200g softened butter
1/2 cup sugar
1 1/4 cups plain flour
1/4 cup cocoa
2 cups cornflakes

If you wanted to go the whole way; you’d also want chocolate icing and walnuts.

Whatchawannado is this: cream the butter and sugar until it’s all fluffy. (But not like a bunny. Bunnies are fluffy in a completely different way.). Then, you want to sift the cocoa and flour together so that it’s all unlumpy and interracially combined. (I’m sure people used to have wars about that kind of thing.)
Anyway! You want to stir the floury-cocoa (or is it cocoa-flour?) into the fluffy buttery stuff (but not fluffy like bunnies). And then, you want to fold the cornflakes into the buttery-sugary-cocoay-floury stuff.

Personally, I’d be tempted just to eat the cookie mix at this point.

Oh, but. If your following the recipe; you want to put mounds of the cookie-stuff onto a greased tray, and cook for about 15 minutes at 180 degrees.

And if you’re really making afghans, rather than just biscuits with cornflakes… when the afghans have cooled down, ice them with chocolate icing, then decorate with a walnut.

Chocolate icing goes like this…. Sift 2 cups of icing sugar + 1 tablespoon of cocoa into a bowl; and add 1/4 teaspoon of softened butter and just enough water to get it spreadable. To that, add about a 1/4 teaspoon of vanilla essence.

Fudging About

Who’s the best cow-orker ever? I’m the best cow-orker ever. Behold, part of the fudging process.
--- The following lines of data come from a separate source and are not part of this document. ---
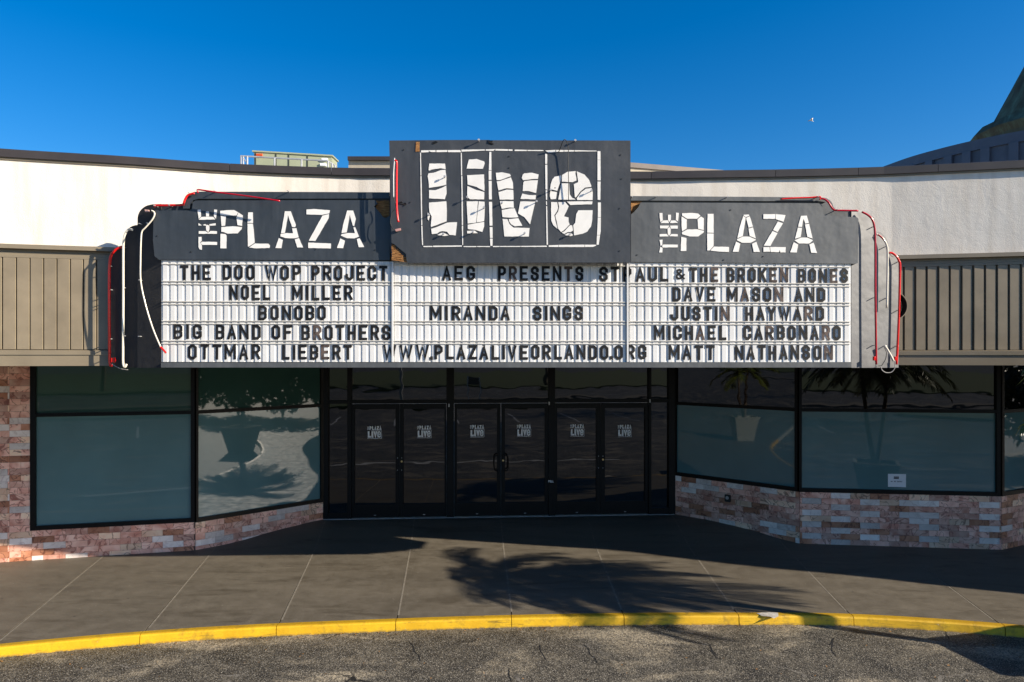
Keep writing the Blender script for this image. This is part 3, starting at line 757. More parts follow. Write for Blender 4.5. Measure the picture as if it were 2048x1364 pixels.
doors = [(703.5, 799.2, 709, 791), (799.8, 892.5, 807, 889), (908.5, 1001.7, 914, 994), (1002.3, 1096.5, 1010, 1090), (1110.5, 1201.2, 1114.5, 1193), (1201.8, 1296.5, 1210, 1290)]
decal_c = [(748, 866), (848, 865), (954, 863.5), (1048, 862.5), (1155, 862), (1250, 863)]
def P3(s, d, z): return (A3.x+u3.x*s+n3.x*d, A3.y+u3.y*s+n3.y*d, z)
def decal(parent, cx, cy):
    s0 = e_s(cx); zc = zat(cy, cx); sc = 28*13.05/F/28.0          # metres per photo pixel
    bm = bmesh.new()
    def T(x, y, off): return P3(s0+(x)*sc, -0.0415+off, zc+(y)*sc)
    def word(txt, x0, x1, y0, y1, t, rot=False):
        ws = [GW.get(c, 1.0) for c in txt]; gap = 0.28; tot = sum(ws)+gap*(len(txt)-1); un = (x1-x0)/tot; x = x0
        for c, wd in zip(txt, ws):
            for pts, cl in GLYPH[c]:
                h = t/2
                q = [((x+h+(wd*un-t)*px), (y0+h+(y1-y0-t)*py)) for px, py in pts]
                if rot: q = [(-b_+0, a_) for a_, b_ in q]
                strokes_prism(bm, [(q, bool(cl))], t, T, 0.0012)
            x += (wd+gap)*un
    word('PLAZA', -9.5, 14, 5.5, 13, 1.9)
    word('THE', 5.6, 12.4, 10.6, 13.6, 0.7, rot=True)
    # Live: heavy letters in a ruled box
    for txt, x0, x1, y1, t in (('L', -12.8, -6.5, 3.2, 3.3), ('i', -5.6, -2.5, 3.6, 2.9), ('v', -1.2, 5.4, 3.2, 3.0), ('e', 6.3, 12.9, 3.2, 2.3)):
        for pts, cl in GLYPH[txt]:
            h = t/2; q = [(x0+h+(x1-x0-t)*px, -9.6+h+(y1+9.6-t)*py*(1.0 if txt in 'Li' else 1.38)) for px, py in pts]
            strokes_prism(bm, [(q, bool(cl))], t, T, 0.0012)
    for pts in ([(-6.0, 4.3), (13.6, 4.3), (14.2, 3.6), (14.2, -10.6), (13.6, -11.2), (-13.4, -11.2)], [(-2.0, 4.0), (-2.0, -11)], [(5.9, 4.0), (5.9, -11)]):
        strokes_prism(bm, [(pts, False)], 0.5, T, 0.001)
    obj('decal', bm, M['decal'], parent)
for i, (a, b, g0, g1) in enumerate(doors):
    bm = bmesh.new(); sa, sb, ga, gb = e_s(a), e_s(b), e_s(g0), e_s(g1)
    zt, gt, gb_, zb = zat(806.8), zat(817), ZD0+0.255, ZD0+0.012
    obox(bm, A3, u3, n3, sa, ga, -0.06, 0.0, zb, zt); obox(bm, A3, u3, n3, gb, sb, -0.06, 0.0, zb, zt)
    obox(bm, A3, u3, n3, ga+0.0005, gb-0.0005, -0.06, -0.002, gt, zt); obox(bm, A3, u3, n3, ga+0.0005, gb-0.0005, -0.06, -0.002, zb, gb_)
    d = obj('door', bm, M['frame'], bld)
    bm = bmesh.new(); obox(bm, A3, u3, n3, ga-0.003, gb+0.003, -0.05, -0.042, gb_-0.004, gt+0.004); obj('pane', bm, M['glass'], d)
    decal(d, *decal_c[i])
    # lock cylinder, bolts, pulls
    if i % 2 == 1:
        s = (e_s(b if False else a)+ga)/2
        bm = bmesh.new(); tube(bm, [P3(s, 0.0, zat(921)), P3(s, 0.012, zat(921))], 0.018, 12); obj('lock', bm, M['brass'], d)
    si = (gb+sb)/2 if i % 2 == 0 else (sa+ga)/2
    if i in (2, 3):
        o = -0.085 if i == 2 else 0.085
        bm = bmesh.new()
        tube(bm, smooth_path([P3(si+o*0.3, 0.0, zat(909)), P3(si+o*0.3, 0.06, zat(909)), P3(si+o, 0.07, zat(913)), P3(si+o, 0.07, zat(937)), P3(si+o*0.3, 0.06, zat(941)), P3(si+o*0.3, 0.0, zat(941))], 4), 0.011, 8)
        obj('handle', bm, M['frame'], d, True)
    else:
        for yy in (914, 938):
            bm = bmesh.new(); tube(bm, [P3(si, 0.0, zat(yy)), P3(si, 0.006, zat(yy))], 0.007, 8); obj('bolt', bm, M['steel'], d)
    bm = bmesh.new(); s = (ga+gb)/2; obox(bm, A3, u3, n3, s-0.02, s+0.02, 0, 0.004, ZD0+0.05, ZD0+0.06); obj('floor_bolt', bm, M['steel'], d)
for px, py in ((898, 810), (1098, 807), (1299, 803)):
    bm = bmesh.new(); s = e_s(px); obox(bm, A3, u3, n3, s-0.012, s+0.012, 0.03, 0.036, zat(py)-0.03, zat(py)+0.03); obj('sensor', bm, M['steel'], bld)
bm = bmesh.new(); s = e_s(1101)
def Tp(x, y, off): return P3(s+x*0.0095, 0.031+off, zat(963)+y*0.0095)
for k, ch in enumerate("PULL"):
    for pts, cl in GLYPH[ch]: strokes_prism(bm, [([(-5+k*2.9+0.4+1.4*px, -2+3.6*py) for px, py in pts], bool(cl))], 0.7, Tp, 0.001)
obj('decal', bm, M['decal'], bld)

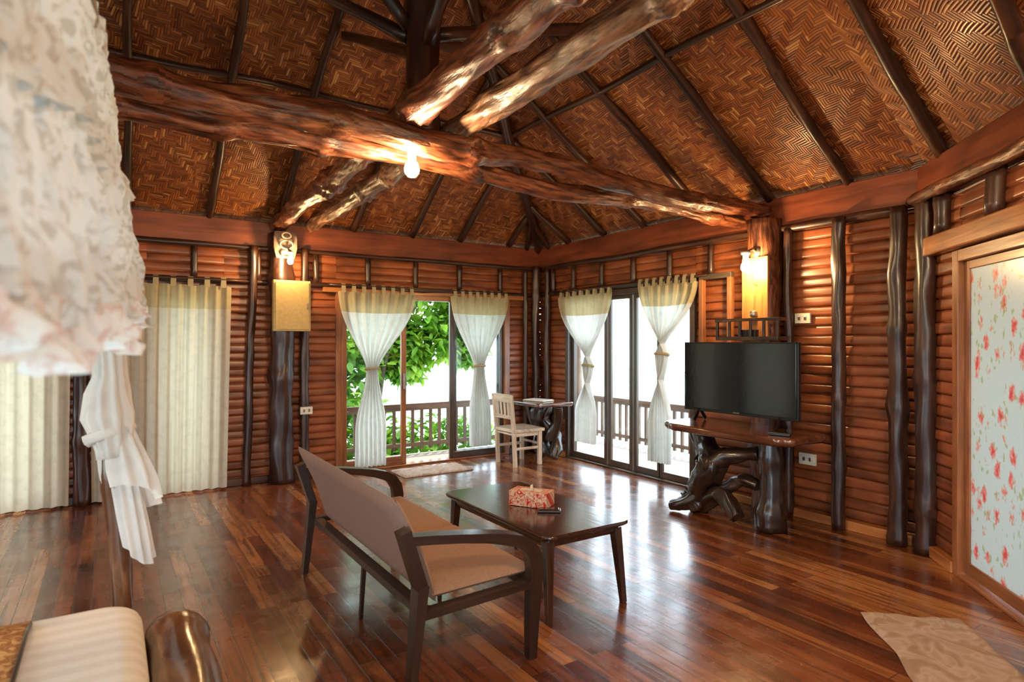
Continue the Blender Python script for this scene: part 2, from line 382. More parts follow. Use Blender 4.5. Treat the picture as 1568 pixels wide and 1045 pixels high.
# ------------------------------------------------------------------ room constants
XR=4.65; YB=6.5; XL=-3.0; YF=-1.2; CH=2.65   # chamfer line X-Y=CH
ZE=2.56; SL=.68
mb=MB(); fl=[(XL,YF),(CH+YF,YF),(XR,XR-CH),(XR,YB),(XL,YB)]
b=len(mb.v)
for z in (0,-.08):
    for p in fl: mb.v.append(Vector((p[0],p[1],z)))
mb.face([0,1,2,3,4],[p for p in fl],'floor'); mb.face([9,8,7,6,5],[p for p in fl[::-1]],'floor')
for i in range(5):
    j=(i+1)%5; mb.face([i,5+i,5+j,j],[(0,0)]*4,'frame')
mb.build('floor')
def siding(mb,p0,p1,z0,z1,nrm,mat='siding',pitch=.076,dep=.015,thick=.09):
    p0=Vector((p0[0],p0[1],0));p1=Vector((p1[0],p1[1],0)); n=Vector((nrm[0],nrm[1],0)).normalized()
    ln=(p1-p0).length
    prof=[]
    kk=math.floor(z0/pitch)
    while kk*pitch<z1-1e-4:
        for t in (0,.07,.25,.75,.93,1):
            z=kk*pitch+pitch*t
            if z<z0-1e-6 or z>z1+1e-6: continue
            h=-.014 if t in (0,1) else dep*(math.sin(math.pi*(t*.9+.05))**.25)+.005*(1-t)
            prof.append((z,h,kk))
        kk+=1
    nseg=max(1,int(ln/.12)); b=len(mb.v)
    for i in range(nseg+1):
        for z,h,q in prof:
            w=.016*noise.noise(Vector((i*.3,q*3.1,p0.x)))
            dz=.010*noise.noise(Vector((i*.25,z*20,p0.y))) if z0+.02<z<z1-.02 else 0
            mb.v.append(p0.lerp(p1,i/nseg)+n*(h+w)+Vector((0,0,z+dz)))
    m=len(prof)
    for i in range(nseg):
        for j in range(m-1):
            q=prof[j][2]; rr=(q*7.13)%5
            a=[b+i*m+j,b+(i+1)*m+j,b+(i+1)*m+j+1,b+i*m+j+1]
            x0=i/nseg*ln+rr; x1=(i+1)/nseg*ln+rr; y0=prof[j][0]+rr*3; y1=prof[j+1][0]+rr*3
            mb.face(a,[(y0,x0),(y0,x1),(y1,x1),(y1,x0)],mat,prof[j][2]==prof[j+1][2] )
    c=(p0+p1)/2-n*(thick/2+.022); c.z=(z0+z1)/2
    ang=math.atan2((p1-p0).y,(p1-p0).x)
    mb.box(c,(ln,thick,z1-z0),mat,rotz(ang))
ZT=2.32
mb=MB(); op=[(-1.7,-.35),(.28,.92),(2.0,4.15)]
x=XL
for a,b_ in op:
    siding(mb,(x,YB),(a,YB),0,ZT,(0,-1)); siding(mb,(a,YB),(b_,YB),1.92,ZT,(0,-1)); x=b_
siding(mb,(x,YB),(XR,YB),0,ZT,(0,-1)); mb.build('wall_back')
mb=MB(); siding(mb,(XR,2.0),(XR,3.95),0,ZT,(-1,0)); siding(mb,(XR,3.95),(XR,5.9),1.95,ZT,(-1,0)); siding(mb,(XR,5.9),(XR,YB),0,ZT,(-1,0)); mb.build('wall_right')
cd=Vector((-1,-1,0)).normalized(); cn=Vector((-1,1,0)).normalized(); A=Vector((XR,2.0,0))
def CP(s,z=0,off=0): return A+cd*s+cn*off+Vector((0,0,z))
mb=MB()
siding(mb,CP(0).xy,CP(.52).xy,0,ZT,cn.xy); siding(mb,CP(.52).xy,CP(1.5).xy,1.93,ZT,cn.xy); siding(mb,CP(1.5).xy,CP(3.2*1.4142).xy,0,ZT,cn.xy); mb.build('wall_chamfer')
mb=MB(); siding(mb,(XL,YF),(-2.6,YF),0,ZT,(0,1)); siding(mb,(-2.6,YF),(.9,YF),2.1,ZT,(0,1)); siding(mb,(.9,YF),(1.45,YF),0,ZT,(0,1)); mb.build('wall_front')
mb=MB(); siding(mb,(XL,YF),(XL,-.6),0,ZT,(1,0)); siding(mb,(XL,-.6),(XL,3.2),0,.3,(1,0)); siding(mb,(XL,-.6),(XL,3.2),2.1,ZT,(1,0)); siding(mb,(XL,3.2),(XL,YB),0,ZT,(1,0)); mb.build('wall_left')
mb=MB()
def fas(p0,p1,n):
    p0=Vector((*p0,0));p1=Vector((*p1,0));n=Vector((*n,0)).normalized()
    ang=math.atan2((p1-p0).y,(p1-p0).x); c=(p0+p1)/2+n*.01; c.z=2.45
    mb.box(c,((p1-p0).length,.09,.25),'fascia',rotz(ang))
fas((XL,YB),(XR,YB),(0,-1)); fas((XR,2.0),(XR,YB),(-1,0)); fas(CP(0).xy,CP(4.52).xy,cn.xy); fas((XL,YF),(1.45,YF),(0,1)); fas((XL,YF),(XL,YB),(1,0))
mb.build('trim_1',.008)
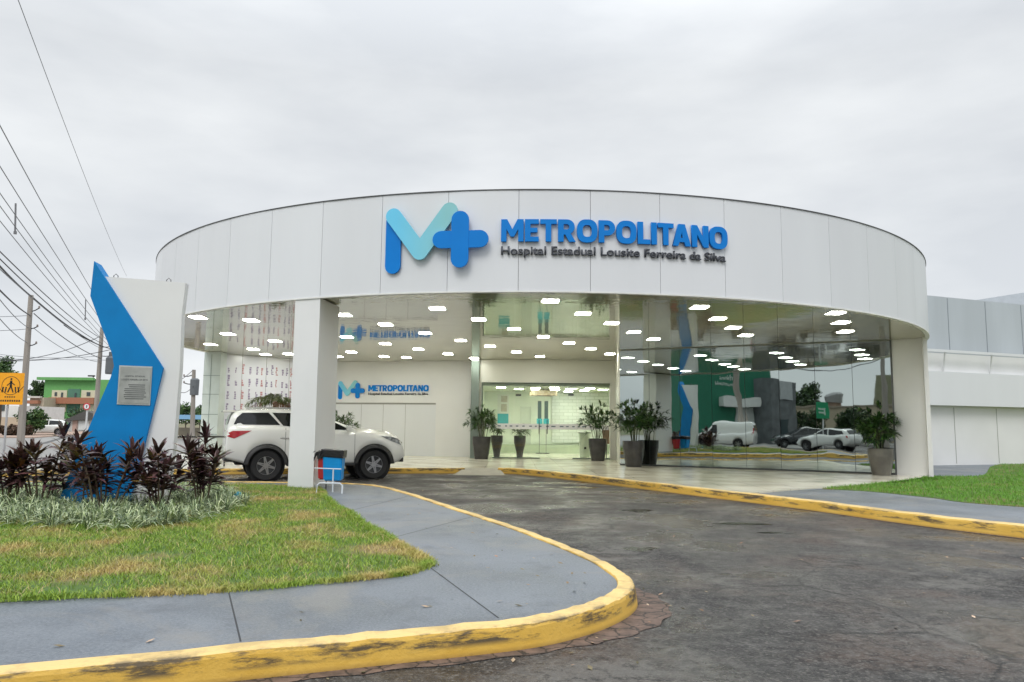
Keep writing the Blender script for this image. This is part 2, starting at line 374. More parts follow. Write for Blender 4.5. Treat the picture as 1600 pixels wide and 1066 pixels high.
def text_mesh(s, size=1., extrude=.0, offset=0., res=3):
    cu = bpy.data.curves.new('t', 'FONT'); cu.body = s; cu.size = size; cu.extrude = extrude; cu.offset = offset; cu.resolution_u = res
    o = bpy.data.objects.new('t', cu); COL.objects.link(o); dg = bpy.context.evaluated_depsgraph_get()
    me = bpy.data.meshes.new_from_object(o.evaluated_get(dg)); bpy.data.objects.remove(o); bpy.data.curves.remove(cu); return me
def text_bounds(me):
    c = np.empty(len(me.vertices) * 3); me.vertices.foreach_get('co', c); c = c.reshape(-1, 3)
    return c[:, 0].min(), c[:, 0].max(), c[:, 1].min(), c[:, 1].max()
def add_text(bm, s, fn, W, Hh=None, offset=.0, extrude=0.):
    """text scaled to width W (height Hh); fn(u, v, n) gives the place"""
    me = text_mesh(s, 1, extrude, offset); x0, x1, y0, y1 = text_bounds(me)
    sx = W / (x1 - x0); sy = Hh / (y1 - y0) if Hh else sx
    b2 = bmesh.new(); b2.from_mesh(me); bpy.data.meshes.remove(me); mp_ = {}
    for v in b2.verts: mp_[v.index] = bm.verts.new(fn((v.co.x - x0) * sx, (v.co.y - y0) * sy, v.co.z))
    for f in b2.faces:
        try: bm.faces.new([mp_[v.index] for v in f.verts])
        except ValueError: pass
    b2.free()

def inside(poly, x, y):
    poly = np.array([(p[0], p[1]) for p in poly]); c = np.zeros(len(x), bool); j = len(poly) - 1
    for i in range(len(poly)):
        xi, yi = poly[i]; xj, yj = poly[j]
        k = ((yi > y) != (yj > y)) & (x < (xj - xi) * (y - yi) / (yj - yi + 1e-12) + xi); c ^= k; j = i
    return c
def scatter(poly, n, dens=None):
    P = np.array([(p[0], p[1]) for p in poly]); lo, hi = P.min(0), P.max(0); X = np.empty((0, 2))
    while len(X) < n:
        q = RNG.random((n, 2)) * (hi - lo) + lo; q = q[inside(poly, q[:, 0], q[:, 1])]
        if dens is not None: q = q[RNG.random(len(q)) < dens(q[:, 0], q[:, 1])]
        X = np.vstack((X, q))
    return X[:n]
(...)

Take 2 cups of sugar and three tablespoons of dutch-processed cocoa and combine them. Add a 1/2 cup of milk and a couple of knobs of butter; then heat gently until everything has melted and dissolved. Boil until it smells chocolatey, then add about a shot of cointreau. Wait a few minutes, then beat the crap out of it until it loses its shine, then pour into a tray.